Without the pictures, write out all the lines below exactly as they appear.
-=-=-
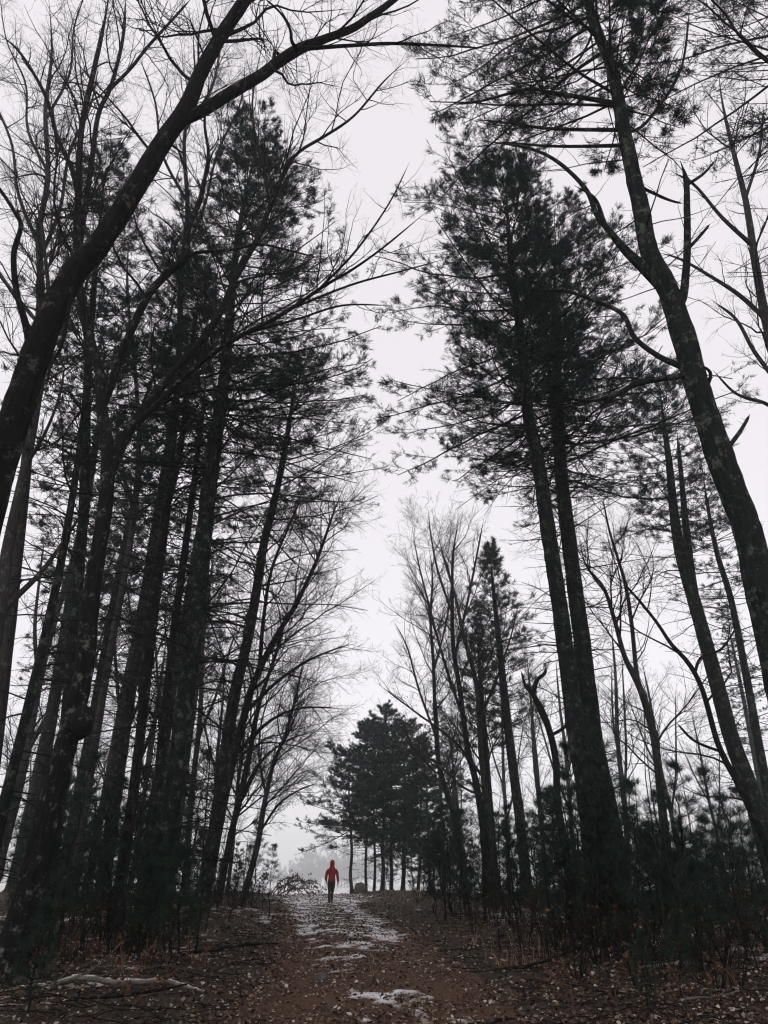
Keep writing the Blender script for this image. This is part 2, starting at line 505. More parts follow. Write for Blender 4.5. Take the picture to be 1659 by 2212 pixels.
# ------------------------------------------------------------------ fallen leaves
def leaf_batch(mb, c, nrm_, head, size, g, curl=0.35):
    """six-triangle leaves: c centres, nrm_ normals, head directions"""
    n = len(c)
    s = nrm(np.cross(nrm_, head)); h = nrm(np.cross(s, nrm_))
    L = size[:, None]; w = L * g.uniform(0.5, 0.85, n)[:, None]
    cu = (curl * g.normal(size=n))[:, None]; cb = (curl * 0.7 * g.normal(size=n))[:, None]
    def pt(t, lat, up): return c + h * (t - 0.5) * L + s * lat * w + nrm_ * up * L
    j = lambda a: a * g.uniform(0.7, 1.25, n)[:, None]
    V = np.stack([pt(0, 0, cb * 0.3), pt(0.5, 0, 0 * cb), pt(1.0, 0, cb * 0.5),
                  pt(j(0.28), j(-0.36), cu * 0.45), pt(j(0.7), j(-0.42), cu * 0.4 + cb * 0.1),
                  pt(j(0.28), j(0.36), cu * 0.4), pt(j(0.7), j(0.42), cu * 0.5 + cb * 0.1)], 1)
    f = np.array([[0, 1, 3], [3, 1, 4], [4, 1, 2], [0, 5, 1], [5, 6, 1], [6, 2, 1]])
    mb.add(V.reshape(-1, 3), tris=(np.arange(n)[:, None, None] * 7 + f).reshape(-1, 3))

g = np.random.default_rng(11)
N = 150000
y = 7.5 * (52 / 7.5) ** g.random(N)
x = g.uniform(-1, 1, N) * (0.60 * y + 1.5)
d = x - path_x(y)
rut = np.exp(-((np.abs(d) - 0.95) / 0.45) ** 2)
prob = np.clip(1 - 0.88 * rut * (np.abs(d) < 2.2) - 0.45 * np.exp(-(d / 0.8) ** 2), 0.1, 1)
prob *= np.clip(0.55 + 1.6 * fbm(x * 0.7, y * 0.7, 23, 3), 0.15, 1)
prob *= np.where(np.abs(d) > 7, 0.65, 1.0)
k = g.random(N) < prob
x, y = x[k], y[k]; n = len(x)
dd = np.abs(x - path_x(y))
am = snow_amount(x, y)
z = H(x, y) + 0.022 + np.maximum(am, 0) * 0.08 * (dd < 3) + g.uniform(0, 0.03, n)
nv = nrm(np.stack([0.45 * g.normal(size=n), 0.45 * g.normal(size=n), np.ones(n)], 1))
hd = nrm(g.normal(size=(n, 3)))
c_ = np.stack([x, y, z], 1); l_ = (0.028 + 0.055 * g.random(n) ** 1.4) * np.clip(0.85 + y * 0.012, 1, 1.35); nr = y < 11.5
mb = MB(); leaf_batch(mb, c_[nr], nv[nr], hd[nr], l_[nr], g)
c2, n2, l2 = c_[~nr], nv[~nr], l_[~nr][:, None]; s2 = nrm(np.cross(n2, hd[~nr])); h2 = np.cross(s2, n2); m2 = len(c2)
mb.add(np.stack([c2 - h2 * l2 * 0.5, c2 + s2 * l2 * 0.33 + n2 * l2 * 0.2 * g.normal(size=(m2, 1)), c2 + h2 * l2 * 0.5, c2 - s2 * l2 * 0.33 + n2 * l2 * 0.2 * g.normal(size=(m2, 1))], 1).reshape(-1, 3),
       tris=(np.arange(m2)[:, None, None] * 4 + np.array([[0, 1, 2], [0, 2, 3]])).reshape(-1, 3))
tag(mb.build('leaf_litter', M['leaf'], smooth=False), 'curled brown and tan fallen leaves covering floor and track edges', 'fallen leaves', kind='stuff')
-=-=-
# [SOLVED EXERCISE]
Keep writing the Blender script for this image. This is part 2, starting at line 505. More parts follow. Write for Blender 4.5. Take the picture to be 1659 by 2212 pixels.
# ------------------------------------------------------------------ fallen leaves
def leaf_batch(mb, c, nrm_, head, size, g, curl=0.35):
    """six-triangle leaves: c centres, nrm_ normals, head directions"""
    n = len(c)
    s = nrm(np.cross(nrm_, head)); h = nrm(np.cross(s, nrm_))
    L = size[:, None]; w = L * g.uniform(0.5, 0.85, n)[:, None]
    cu = (curl * g.normal(size=n))[:, None]; cb = (curl * 0.7 * g.normal(size=n))[:, None]
    def pt(t, lat, up): return c + h * (t - 0.5) * L + s * lat * w + nrm_ * up * L
    j = lambda a: a * g.uniform(0.7, 1.25, n)[:, None]
    V = np.stack([pt(0, 0, cb * 0.3), pt(0.5, 0, 0 * cb), pt(1.0, 0, cb * 0.5),
                  pt(j(0.28), j(-0.36), cu * 0.45), pt(j(0.7), j(-0.42), cu * 0.4 + cb * 0.1),
                  pt(j(0.28), j(0.36), cu * 0.4), pt(j(0.7), j(0.42), cu * 0.5 + cb * 0.1)], 1)
    f = np.array([[0, 1, 3], [3, 1, 4], [4, 1, 2], [0, 5, 1], [5, 6, 1], [6, 2, 1]])
    mb.add(V.reshape(-1, 3), tris=(np.arange(n)[:, None, None] * 7 + f).reshape(-1, 3))

g = np.random.default_rng(11)
N = 150000
y = 7.5 * (52 / 7.5) ** g.random(N)
x = g.uniform(-1, 1, N) * (0.60 * y + 1.5)
d = x - path_x(y)
rut = np.exp(-((np.abs(d) - 0.95) / 0.45) ** 2)
prob = np.clip(1 - 0.88 * rut * (np.abs(d) < 2.2) - 0.45 * np.exp(-(d / 0.8) ** 2), 0.1, 1)
prob *= np.clip(0.55 + 1.6 * fbm(x * 0.7, y * 0.7, 23, 3), 0.15, 1)
prob *= np.where(np.abs(d) > 7, 0.65, 1.0)
k = g.random(N) < prob
x, y = x[k], y[k]; n = len(x)
dd = np.abs(x - path_x(y))
am = snow_amount(x, y)
z = H(x, y) + 0.022 + np.maximum(am, 0) * 0.08 * (dd < 3) + g.uniform(0, 0.03, n)
nv = nrm(np.stack([0.45 * g.normal(size=n), 0.45 * g.normal(size=n), np.ones(n)], 1))
hd = nrm(g.normal(size=(n, 3)))
c_ = np.stack([x, y, z], 1); l_ = (0.028 + 0.055 * g.random(n) ** 1.4) * np.clip(0.85 + y * 0.012, 1, 1.35); nr = y < 11.5
mb = MB(); leaf_batch(mb, c_[nr], nv[nr], hd[nr], l_[nr], g)
c2, n2, l2 = c_[~nr], nv[~nr], l_[~nr][:, None]; s2 = nrm(np.cross(n2, hd[~nr])); h2 = np.cross(s2, n2); m2 = len(c2)
mb.add(np.stack([c2 - h2 * l2 * 0.5, c2 + s2 * l2 * 0.33 + n2 * l2 * 0.2 * g.normal(size=(m2, 1)), c2 + h2 * l2 * 0.5, c2 - s2 * l2 * 0.33 + n2 * l2 * 0.2 * g.normal(size=(m2, 1))], 1).reshape(-1, 3),
       tris=(np.arange(m2)[:, None, None] * 4 + np.array([[0, 1, 2], [0, 2, 3]])).reshape(-1, 3))
tag(mb.build('leaf_litter', M['leaf'], smooth=False), 'curled brown and tan fallen leaves covering floor and track edges', 'fallen leaves', kind='stuff')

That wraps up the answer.